I am assuming that there is no link layer flow control.  I can’t recall working on a system that supports X.25 since about 1995, so I don’t think that’s a common use case today. 


> Are we also working on the assumptions that when ISIS PDUs are send in DCs (unknown today case when out of the sudden 1000s of LSPs may need to get flooded) use of some L4 fancy flow control is an overkill and we must invent new essentially L2 flow control to cover this case to address partition repair ? 


I am not assuming that the issue is restricted to the DC. Flooding is an issue in all IS-IS networks.

1000s of LSPs can occur in any IS-IS network of significant scale.  All it takes is healing a partition and there can easily be a large number of LSPs to transmit.  The case of 1000s of LSPs is of interest because the scale magnifies the flooding problem.  If we only have one LSP that needs flooding, this entire discussion is moot.

I am assuming that we want to go faster.  That does seem to be something that we have agreement on.

I am assuming that we dont’ want to go too fast.  Overrunning the receiver is wasteful. I think we all agree on that.
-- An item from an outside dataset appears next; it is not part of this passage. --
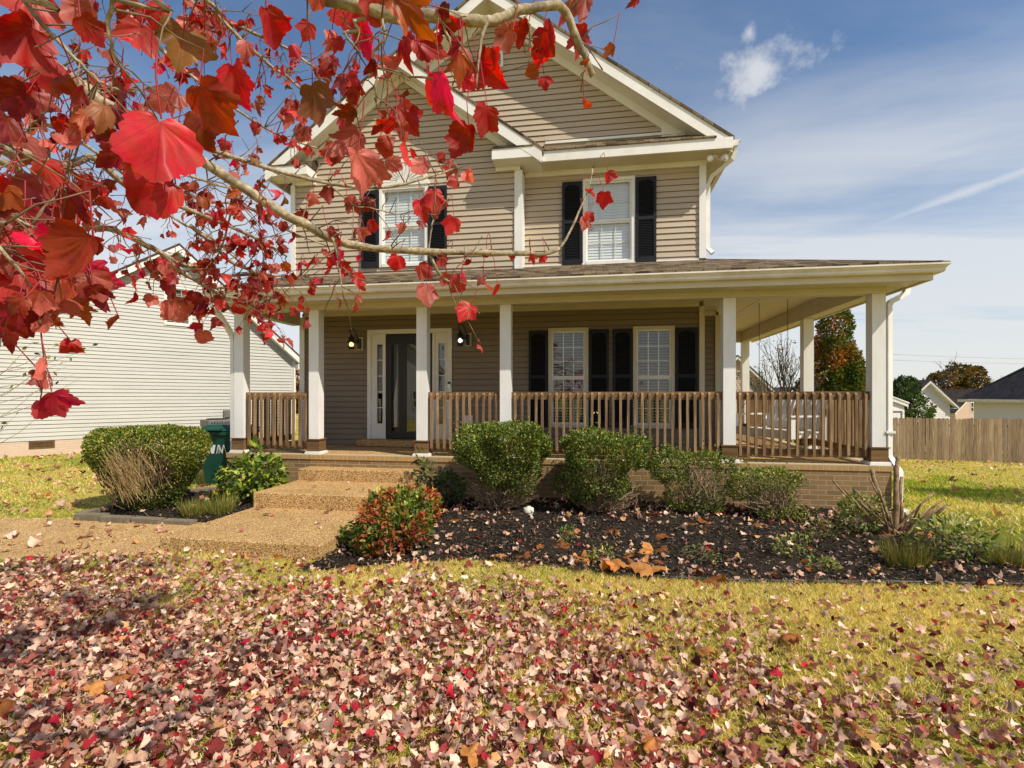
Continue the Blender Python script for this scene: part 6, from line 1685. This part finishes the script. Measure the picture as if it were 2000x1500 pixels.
def tree(name, label, base, trunk_h, r, bodies, n, size, pal, w, group='trees behind the houses', seed=0, gaps=.3, inner=.35, amp=.22, freq=1.6, tmpl=RHOMB, faces=F4, topw=None):
    t = empty(name, base, label, 'tree', group); b = Vector(base); m = MB()
    top = b + Vector((0, 0, trunk_h)); m.tube([b, b.lerp(top, .5) + Vector((r * .3, 0, 0)), top], [r, r * .75, r * .35], 8)
    f = un(*[ell(c, q, 2.2) for c, q in bodies]); lo, hi = box_of(bodies)
    for q in cloud(f, lo, hi, 34, .2, seed, freq, .1):
        a = b.lerp(top, random.uniform(.3, .95)); e = Vector(q); m.tube([a, a.lerp(e, .5) + Vector((0, 0, .1)), e], [r * .3, r * .18, r * .05], 5, True, False)
    m.build('trunk', M['tree_bark'], t)
    P = cloud(f, lo, hi, n, inner, seed, freq, amp, gaps, freq * 2.2)
    c = np.mean([q[0] for q in bodies], axis=0); N_ = len(P)
    cl = lumps(P, freq * 1.4, 5)
    pal = np.asarray(pal); k = len(pal); idx = np.clip(((cl * .5 + .5) * k + rng.normal(0, .9, N_)).astype(int), 0, k - 1)
    C = np.clip(pal[idx] * np.exp(rng.normal(0, .25, (N_, 1))), 0, 1)
    o = P - c; o /= np.linalg.norm(o, axis=1, keepdims=True)
    me = cards('crown', tmpl, faces, P, o * .5 + unit(N_), o * .5 + unit(N_) * .7 + np.array([0, 0, .4]), size * np.exp(rng.normal(0, .25, N_)), C, width=1.2)
    link('crown', me, M['tree_leaf'], t); return t


AUT = [(.035, .065, .010), (.05, .09, .012), (.08, .12, .014), (.13, .13, .018), (.22, .12, .02), (.36, .13, .022)]
tree('autumn_pear_tree', 'tall conical tree turning from green to orange framed between porch columns', (13.1, 30.5, -1.3), 6.2, .22,
     [((13.1, 30.5, 1.6), (1.75, 1.7, 2.5)), ((13.05, 30.5, 3.4), (1.45, 1.4, 2.0)), ((13.0, 30.5, 4.9), (.95, .95, 1.9)), ((12.9, 30.5, 5.9), (.5, .5, 1.15))], 34000, .13, AUT, None, seed=2, gaps=.05, inner=.25)
tree('evergreen_tree', 'dense dark green evergreen standing between the garden shed and the small white house', (17.0, 31.3, -1.3), 3.2, .14,
     [((16.95, 31.3, .3), (1.05, 1.0, 1.6)), ((16.85, 31.3, 1.4), (.75, .7, 1.4))], 11000, .095, [(.018, .045, .008), (.035, .075, .012), (.065, .115, .018), (.10, .15, .025)], None, seed=3, gaps=.1, inner=.6)
tree('round_oak_tree', 'distant round crowned oak with bronze green leaves behind the far roofs', (52.4, 84.5, -2), 5.5, .45,
     [((50.6, 84.5, 3.4), (2.0, 2, 1.9)), ((52.6, 84.5, 4.3), (2.0, 2, 1.9)), ((54.2, 84.5, 3.6), (1.7, 1.8, 2.2)), ((52.4, 84.5, 2.2), (2.6, 2, 1.4))], 5000, .36, [(.06, .045, .014), (.10, .075, .018), (.16, .11, .025), (.22, .13, .03)], None, seed=1, gaps=.35, inner=.3, freq=1.0)
tree('red_maple_tree', 'small distant reddish brown tree below the round oak', (46.5, 76, -2), 2.4, .2,
     [((46.3, 76, .9), (2.0, 1.6, 1.7))], 1600, .28, [(.16, .05, .025), (.24, .07, .03), (.10, .05, .03)], None, seed=4, gaps=.3, inner=.2, freq=1.2)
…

I am not assuming that we have to use some ‘L4 fancy flow control’, but I am trying to get a reasonable approximation to optimal goodput, with errors being on the conservative side (i.e., not overrunning the receiver).

My understanding of control theory is pretty rudimentary, but what I do know is that it is going to be very difficult to achieve high goodput without a control loop of some flavor. I’m open to how we do this.  Henk proposed that we simply pick up TCP for this, but my concern with that is really about introducing a whole new dependency to the protocol.  That’s a lot to chew.  Do we really need it all? I hope not.  Thus, Bruno’s original suggestion sparked my interest in doing something dynamic and simple.